"Selain merusak citra kelembagaan KPK melalui segala kontroversinya, ternyata lembaga antirasuah itu, terutama pimpinannya, juga memiliki niat untuk merenggut hak rakyat untuk terlibat dalam proses pemilihan umum di daerahnya," kata peneliti ICW Kunia Ramadhana, dalam keterangannya, Kamis (15/12/2022).
"Kesimpulan ini tergambar jelas dari pernyataan Alexander Marwata yang mengusulkan agar meniadakan pilkada langsung di beberapa daerah, lalu diubah dengan mekanisme penunjukan kepala daerah dari pemerintah pusat. Bagi kami, pernyataan itu terlalu melompat dari permasalahan sebenarnya dan dangkal secara analisis," tuturnya.
ICW menyebut usulan pilkada tidak langsung tidak serta-merta dapat mengatasi pemberantasan korupsi. Justru, menurut ICW, hal itu membuka peluang terjadinya konflik kepentingan.
"Poin yang ingin kami tegaskan, pilkada tak langsung atau menggunakan mekanisme penunjukan tidak serta-merta mengatasi permasalahan korupsi. Hal itu justru membuka ruang terjadinya konflik kepentingan dan menguatnya isu nepotisme," sambungnya.
ICW menyoroti pernyataan Alex yang dinilai menyalahkan mekanisme pilkada langsung di tengah maraknya praktik korupsi yang dilakukan kepala daerah. Justru, menurut ICW, permasalahannya bukan pada pilkada langsung, melainkan pada ruang gelap pembiayaan kampanye, masifnya politik uang, dan rekrutmen partai politik.
"Untuk membenahi itu, solusinya bukan pilkada tak langsung, melainkan memperbaiki regulasi kepemiluan, melakukan sosialisasi anti-politik uang kepada masyarakat, memperkuat penegakan hukum, dan meningkatkan integritas partai politik," ujar Kurnia.
"Dengan menggunakan pernyataan Alex, mungkin logika yang sedang ia bangun: jika ada tikus di dalam rumah, maka rumahnya yang dibakar, bukan tikusnya yang ditangkap," sambungnya.
Sebelumnya, Wakil Ketua Komisi Pemberantasan Korupsi (KPK) Alexander Marwata menyatakan pemilihan kepala daerah selama ini tampak tidak efisien, khususnya di daerah-daerah yang masyarakatnya masih jauh tertinggal.
Menurutnya, selama ini pilkada memakan anggaran besar, namun kepala daerah yang terpilih justru kinerjanya buruk. Banyak juga yang terseret kasus korupsi.

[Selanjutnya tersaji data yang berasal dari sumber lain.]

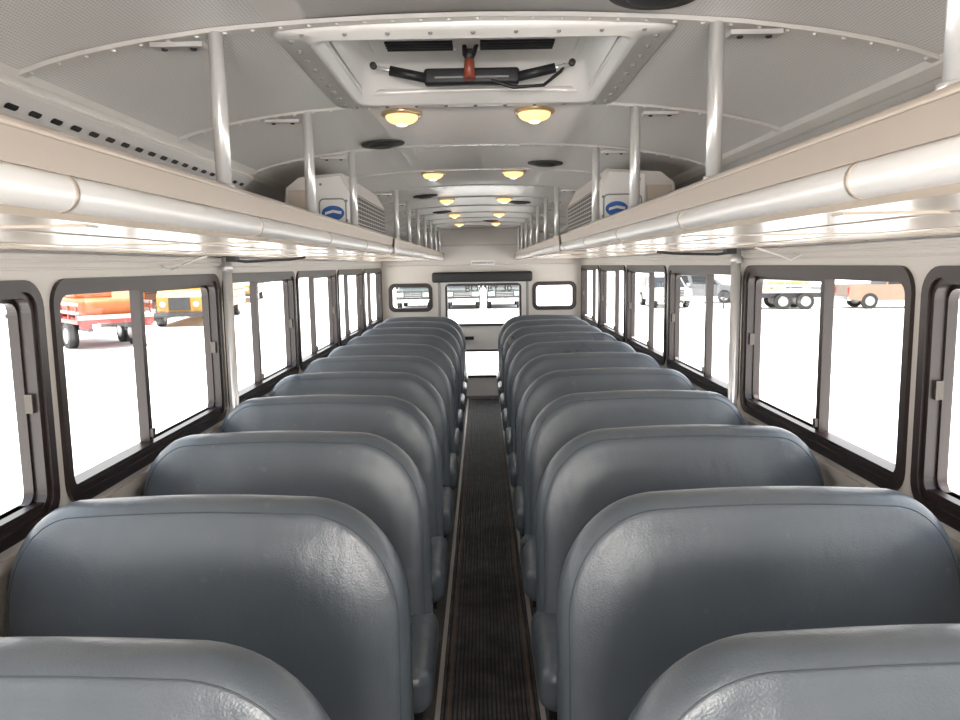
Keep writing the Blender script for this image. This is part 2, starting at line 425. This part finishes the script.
m.box(-.10,.07,yb-.014,yb-.0115,zb-.004,zb+.000,GREY)
for sx,xe in((-1,-.240),(1,.215)):
    xs0=-.12 if sx<0 else .09
    m.cyl((xs0,yb,zb),(xs0+(xe-xs0)*.7,yb,zb+.018),.011,DARK,12); m.cyl((xs0+(xe-xs0)*.5,yb,zb+.013),(xe,yb,zb+.026),.005,SILVER,10)
    m.disc((xe,yb-.008,zb+.026),(0,-1,0),.008,.010,DARK,14,.002)
m.cyl((-.02,yb-.01,zb+.06),(-.02,yb-.01,zb-.0),.010,GREY,12)
m.cyl((-.02,yb-.03,zb+.048),(-.02,yb-.035,zb-.012),.010,RED,12,r1=.014)
m.disc((-.02,yb-.032,zb+.045),(0,-1,0),.015,.008,DARK,14,.004)
m.cyl((-.03,yb-.04,zb+.04),(-.03,yb-.08,zb+.060),.005,DARK,10); m.cyl((-.01,yb-.04,zb+.04),(-.0,yb-.08,zb+.060),.005,DARK,10)
m.tube([(.03,yb-.01,zb-.01),(.08,yb-.02,zb-.028),(.15,yb-.01,zb-.022),(.19,yb,zb+.01),(.20,yb,zb+.026)],.004,DARK)
m.obj("roof_hatch")

# ------------------------------------------------------------ luggage racks
def rack(sx,XE,y0,y1,poles):
    m=M(); zu=CZ+.055
    f=lambda x:sx*x
    def B(xa,xb,ya,yb,za,zb,mt): m.box(*sorted((f(xa),f(xb))),ya,yb,za,zb,mt)
    B(XE+.01,XW-.002,y0,y1,zu,zu+.012,RACK)
    for x in(XE+.16,XE+.44): m.cyl((f(x),y0,zu+.002),(f(x),y1,zu+.002),.005,RACK,8)
    y=y0+.35
    while y<y1-.05:
        B(XE+.03,XW-.004,y-.015,y+.015,zu-.003,zu,RACK); y+=.69
    m.cyl((f(XE+.012),y0,CZ+.084),(f(XE+.012),y1,CZ+.084),.0205,TUBE,28)
    m.prism([(f(XE-.002),CZ+.102),(f(XE-.006),CZ+.134),(f(XE+.000),CZ+.143),(f(XE+.03),CZ+.143),(f(XE+.03),CZ+.135),(f(XE+.012),CZ+.131),(f(XE+.012),CZ+.102)],'y',y0,y1,RACKRAIL)
    m.cyl((f(XE+.000),y0,CZ+.139),(f(XE+.000),y1,CZ+.139),.0062,RACKRAIL,12)
    y=y0+.25
    while y<y1:
        m.cyl((f(XE+.012),y-.004,CZ+.084),(f(XE+.012),y+.004,CZ+.084),.0215,RACKRAIL,28); y+=.69
    for ye in(y0,y1):
        s_=1 if ye==y0 else -1
        m.prism([(f(XE),CZ+.05),(f(XE),CZ+.141),(f(XE+.05),CZ+.141),(f(XE+.12),CZ+.095),(f(XW-.03),CZ+.095),(f(XW-.03),CZ+.05)],'y',ye,ye+s_*.006,RACKRAIL)
    for y in poles:
        xp=XE+.014
        zt=prof(xp)-.012
        m.cyl((f(xp),y,CZ+.131),(f(xp),y,zt),.0135,SILVER,20)
        m.cyl((f(xp),y,CZ+.142),(f(xp),y,CZ+.149),.018,SILVER,20)
        B(xp+.02,xp+.11,y-.014,y+.014,prof(xp+.07)-.030,prof(xp+.07)-.022,SILVER)
        m.disc((f(xp+.04),y,prof(xp+.07)-.030),(0,0,-1),.006,.001,DARK,8,.003)
        m.disc((f(xp+.09),y,prof(xp+.07)-.030),(0,0,-1),.006,.001,DARK,8,.003)
    return m.obj("luggage_rack")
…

Alex mengatakan pihaknya sudah berdiskusi dengan Kementerian Dalam Negeri, anggota DPR, hingga para pimpinan partai politik agar untuk beberapa daerah lebih baik tak melakukan pilkada. Daerah-daerah yang dimaksud, menurutnya, daerah yang masyarakatnya belum siap untuk melakukan pemilihan umum.
"Kita petakan, saya yakin jauh lebih efektif dan efisien ketika kepala daerah di beberapa daerah yang belum siap masyarakatnya pilkada langsung kepala daerahnya ditunjuk langsung," ungkap Alex dalam peringatan Hari Antikorupsi di Kementerian Keuangan yang disiarkan virtual, Selasa (13/12/2022).
Daerah yang dia maksud misalnya yang pendidikan masyarakatnya rendah, masih banyak gizi buruk, hingga fasilitas kesehatannya kurang baik. "Kita ada peta persoalan masalah di daerah, misal di timurlah masalah stunting, gizi buruk, pendidikan rendah, fasilitas kesehatan kurang baik, ada persoalan petanya," katanya.
Menurutnya, untuk gubernur atau kepala daerah lainnya dipilih langsung dari pusat. Skemanya bagaikan menunjuk manajer di sebuah di perusahaan saja. Digaji tiap bulan, diberikan tujuan untuk dicapai, bila tidak mampu mencapai tujuannya, dipecat dan digantikan orang lain.
Misal setahun tidak melakukan tugas dengan baik bisa langsung dipecat, tak perlu menunggu selama lima tahun alias satu periode.
"Tinggal tunjuk saja semacam manajer yang baik, gaji tiap bulan, Rp 500 juta misalnya. Nggak perform satu tahun, ganti, pecat. Sekarang, kalau nggak perform, lima tahun waktunya habis, sialnya dia kepilih lagi, 10 tahun duit habis masyarakat nggak sejahtera," ungkap Alex.
"Ini memang bukan persoalan KPK, tapi saya rasa ini persoalan kita bersama," pungkasnya.